### What is expected
Write out each record below exactly as it appears, with no pictures.

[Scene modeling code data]
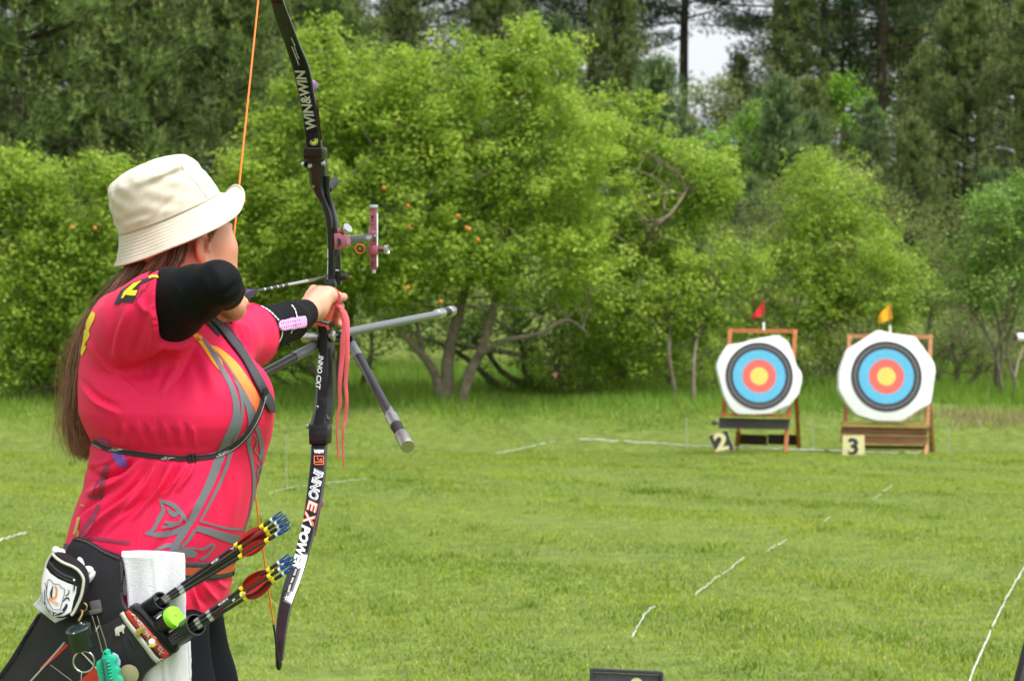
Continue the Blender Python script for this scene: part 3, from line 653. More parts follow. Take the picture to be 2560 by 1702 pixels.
# torso outline, photo px: (y, x back, x front, half depth m)
TOR = [(715, 330, 470, .10), (745, 275, 505, .16), (775, 252, 525, .170), (805, 232, 545, .160), (836, 220, 575, .148), (870, 212, 596, .142), (926, 204, 628, .158), (960, 204, 645, .176), (992, 206, 659, .190),
       (1030, 208, 675, .198), (1060, 219, 681, .195), (1090, 233, 678, .183), (1113, 234, 671, .171), (1147, 232, 661, .172), (1185, 222, 649, .181), (1216, 219, 641, .187), (1245, 207, 634, .192), (1285, 193, 624, .197), (1320, 184, 615, .20),
       (1350, 176, 603, .202), (1385, 162, 588, .202), (1420, 160, 578, .20), (1450, 165, 577, .20), (1480, 172, 572, .20), (1515, 180, 560, .20), (1560, 190, 550, .20)]
def torso_field(s, shrink=0.0, y0=690, y1=1540, ex=2.35, k=.03):
    A = np.array(TOR, dtype=float); zz = CZ+(HYP-A[:, 0])/FPX*T0
    xb = (A[:, 1]-CXP)/FPX*T0+shrink; xf = (A[:, 2]-CXP)/FPX*T0-shrink; hb = A[:, 3]-shrink
    o = np.argsort(zz); zz = zz[o]; xb = xb[o]; xf = xf[o]; hb = hb[o]
    zlo = CZ+(HYP-y1)/FPX*T0; zhi = CZ+(HYP-y0)/FPX*T0
    sl_, (X, Y, Z) = s.sub((xb.min()-.05, T0-.28, zlo-.03), (xf.max()+.05, T0+.28, zhi+.06))
    zz1 = Z[0, 0, :]; B = np.interp(zz1, zz, xb); Fr = np.interp(zz1, zz, xf); H = np.interp(zz1, zz, hb)
    cx = ((B+Fr)/2)[None, None, :]; a = ((Fr-B)/2)[None, None, :]; b = H[None, None, :]
    # chest is split in two softly: front narrows in depth
    u = (X-cx)/a; v = (Y-T0)/b
    bw = 1-.22*np.clip(u, 0, 1)**2
    r = (np.abs(u)**ex+np.abs(v/bw)**ex)**(1/ex)
    d = (r-1)*np.minimum(a, b)*.9
    d = np.maximum(d, np.maximum(zlo-Z, Z-zhi))
    s.put(sl_, d.astype(np.float32), k)
SHz = P(0, 745, T0).z
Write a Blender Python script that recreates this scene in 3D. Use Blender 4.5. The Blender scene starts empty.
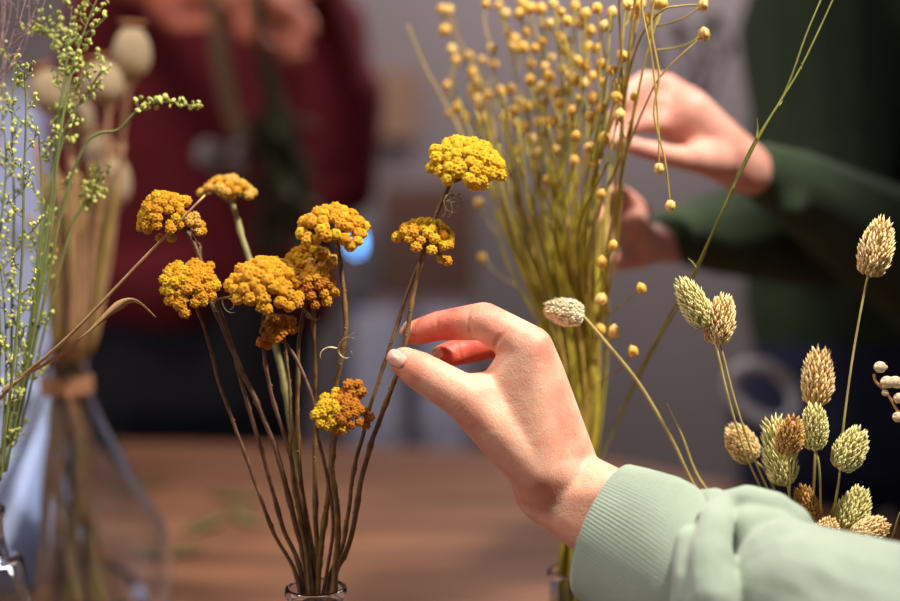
import bpy, bmesh, math, random
from mathutils import Vector, Matrix, noise
R = math.radians
rnd = random.Random(11)
scn = bpy.context.scene
COL = scn.collection

# ------------------------------------------------------------------ camera, world, lights, exposure
CAMZ = 1.16; PITCH = R(5.0); FPX = 1250.0
cd = bpy.data.cameras.new('camera'); cam = bpy.data.objects.new('camera', cd); COL.objects.link(cam)
cam.location = (0, 0, CAMZ); cam.rotation_euler = (R(90) - PITCH, 0, 0)
cd.lens = 50.0; cd.sensor_width = 36.0; cd.clip_start = 0.02
cd.dof.use_dof = True; cd.dof.focus_distance = 0.795; cd.dof.aperture_fstop = 1.9; cd.dof.aperture_blades = 0
scn.camera = cam
w = bpy.data.worlds.new('room_light'); scn.world = w; w.use_nodes = True
w.node_tree.nodes['Background'].inputs[0].default_value = (0.82, 0.8, 0.88, 1)
w.node_tree.nodes['Background'].inputs[1].default_value = 0.13
def area(name, loc, target, size, energy, color):
    l = bpy.data.lights.new(name, 'AREA'); l.shape = 'DISK'; l.size = size; l.energy = energy; l.color = color
    o = bpy.data.objects.new(name, l); COL.objects.link(o); o.location = loc
    o.rotation_euler = (Vector(target) - Vector(loc)).to_track_quat('-Z', 'Y').to_euler(); return o
def spot(name, loc, target, cone, blend, radius, energy, color):
    l = bpy.data.lights.new(name, 'SPOT'); l.spot_size = R(cone); l.spot_blend = blend; l.shadow_soft_size = radius; l.energy = energy; l.color = color
    o = bpy.data.objects.new(name, l); COL.objects.link(o); o.location = loc
    o.rotation_euler = (Vector(target) - Vector(loc)).to_track_quat('-Z', 'Y').to_euler(); return o
spot('ceiling_spot_key', (0.64, 0.50, 2.22), (-0.01, 0.83, 1.13), 52, 1.0, 0.06, 146, (1.0, 0.93, 0.84))
spot('ceiling_spot_left', (-0.75, 0.35, 2.35), (-0.25, 0.85, 1.1), 60, 0.8, 0.12, 42, (1.0, 0.90, 0.78))
area('burgundy_person_fill', (-0.75, 1.75, 2.5), (-0.6, 2.3, 1.0), 0.3, 9, (1.0, 0.84, 0.70))  # unseen fill, added to brighten the person in burgundy
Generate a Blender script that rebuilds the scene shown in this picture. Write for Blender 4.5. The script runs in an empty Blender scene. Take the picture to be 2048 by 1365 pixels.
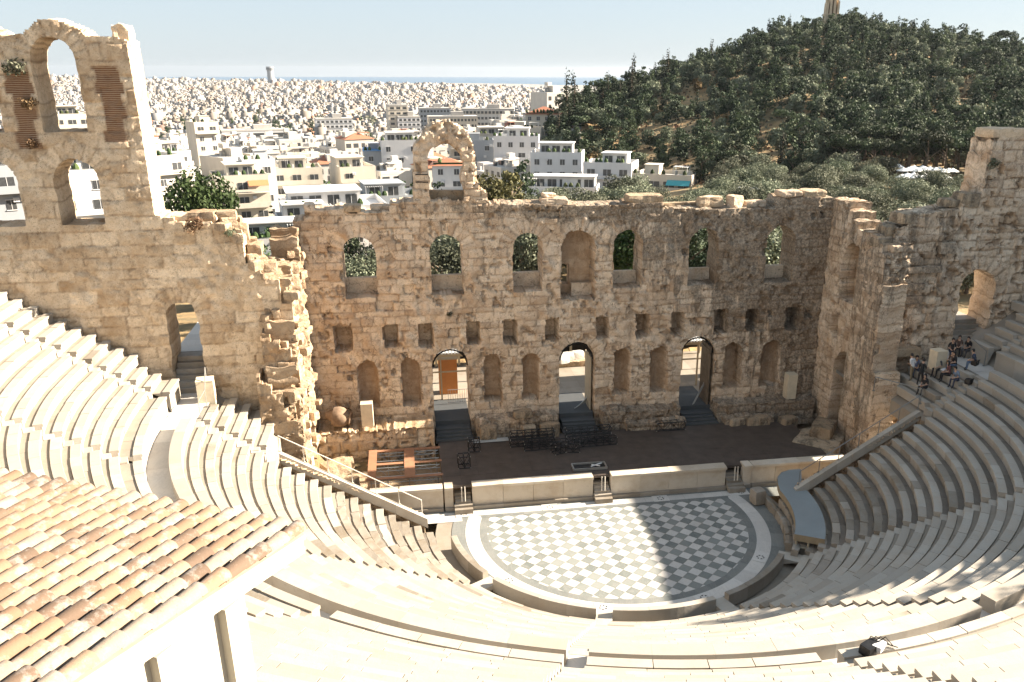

### Written reply
Continue the Blender Python script for this scene: part 3, from line 653. More parts follow. Take the picture to be 2560 by 1702 pixels.
# torso outline, photo px: (y, x back, x front, half depth m)
TOR = [(715, 330, 470, .10), (745, 275, 505, .16), (775, 252, 525, .170), (805, 232, 545, .160), (836, 220, 575, .148), (870, 212, 596, .142), (926, 204, 628, .158), (960, 204, 645, .176), (992, 206, 659, .190),
       (1030, 208, 675, .198), (1060, 219, 681, .195), (1090, 233, 678, .183), (1113, 234, 671, .171), (1147, 232, 661, .172), (1185, 222, 649, .181), (1216, 219, 641, .187), (1245, 207, 634, .192), (1285, 193, 624, .197), (1320, 184, 615, .20),
       (1350, 176, 603, .202), (1385, 162, 588, .202), (1420, 160, 578, .20), (1450, 165, 577, .20), (1480, 172, 572, .20), (1515, 180, 560, .20), (1560, 190, 550, .20)]
def torso_field(s, shrink=0.0, y0=690, y1=1540, ex=2.35, k=.03):
    A = np.array(TOR, dtype=float); zz = CZ+(HYP-A[:, 0])/FPX*T0
    xb = (A[:, 1]-CXP)/FPX*T0+shrink; xf = (A[:, 2]-CXP)/FPX*T0-shrink; hb = A[:, 3]-shrink
    o = np.argsort(zz); zz = zz[o]; xb = xb[o]; xf = xf[o]; hb = hb[o]
    zlo = CZ+(HYP-y1)/FPX*T0; zhi = CZ+(HYP-y0)/FPX*T0
    sl_, (X, Y, Z) = s.sub((xb.min()-.05, T0-.28, zlo-.03), (xf.max()+.05, T0+.28, zhi+.06))
    zz1 = Z[0, 0, :]; B = np.interp(zz1, zz, xb); Fr = np.interp(zz1, zz, xf); H = np.interp(zz1, zz, hb)
    cx = ((B+Fr)/2)[None, None, :]; a = ((Fr-B)/2)[None, None, :]; b = H[None, None, :]
    # chest is split in two softly: front narrows in depth
    u = (X-cx)/a; v = (Y-T0)/b
    bw = 1-.22*np.clip(u, 0, 1)**2
    r = (np.abs(u)**ex+np.abs(v/bw)**ex)**(1/ex)
    d = (r-1)*np.minimum(a, b)*.9
    d = np.maximum(d, np.maximum(zlo-Z, Z-zhi))
    s.put(sl_, d.astype(np.float32), k)
SHz = P(0, 745, T0).z
Write a Blender Python script that recreates this scene in 3D. Use Blender 4.5. The Blender scene starts empty.
import bpy, bmesh, math, random
from mathutils import Vector, Matrix, noise
R = math.radians
rnd = random.Random(11)
scn = bpy.context.scene
COL = scn.collection

# ------------------------------------------------------------------ camera, world, lights, exposure
CAMZ = 1.16; PITCH = R(5.0); FPX = 1250.0
cd = bpy.data.cameras.new('camera'); cam = bpy.data.objects.new('camera', cd); COL.objects.link(cam)
cam.location = (0, 0, CAMZ); cam.rotation_euler = (R(90) - PITCH, 0, 0)
cd.lens = 50.0; cd.sensor_width = 36.0; cd.clip_start = 0.02
cd.dof.use_dof = True; cd.dof.focus_distance = 0.795; cd.dof.aperture_fstop = 1.9; cd.dof.aperture_blades = 0
scn.camera = cam
w = bpy.data.worlds.new('room_light'); scn.world = w; w.use_nodes = True
w.node_tree.nodes['Background'].inputs[0].default_value = (0.82, 0.8, 0.88, 1)
w.node_tree.nodes['Background'].inputs[1].default_value = 0.13
def area(name, loc, target, size, energy, color):
    l = bpy.data.lights.new(name, 'AREA'); l.shape = 'DISK'; l.size = size; l.energy = energy; l.color = color
    o = bpy.data.objects.new(name, l); COL.objects.link(o); o.location = loc
    o.rotation_euler = (Vector(target) - Vector(loc)).to_track_quat('-Z', 'Y').to_euler(); return o
def spot(name, loc, target, cone, blend, radius, energy, color):
    l = bpy.data.lights.new(name, 'SPOT'); l.spot_size = R(cone); l.spot_blend = blend; l.shadow_soft_size = radius; l.energy = energy; l.color = color
    o = bpy.data.objects.new(name, l); COL.objects.link(o); o.location = loc
    o.rotation_euler = (Vector(target) - Vector(loc)).to_track_quat('-Z', 'Y').to_euler(); return o
spot('ceiling_spot_key', (0.64, 0.50, 2.22), (-0.01, 0.83, 1.13), 52, 1.0, 0.06, 146, (1.0, 0.93, 0.84))
spot('ceiling_spot_left', (-0.75, 0.35, 2.35), (-0.25, 0.85, 1.1), 60, 0.8, 0.12, 42, (1.0, 0.90, 0.78))
area('burgundy_person_fill', (-0.75, 1.75, 2.5), (-0.6, 2.3, 1.0), 0.3, 9, (1.0, 0.84, 0.70))  # unseen fill, added to brighten the person in burgundy
Generate a Blender script that rebuilds the scene shown in this picture. Write for Blender 4.5. The script runs in an empty Blender scene. Take the picture to be 2048 by 1365 pixels.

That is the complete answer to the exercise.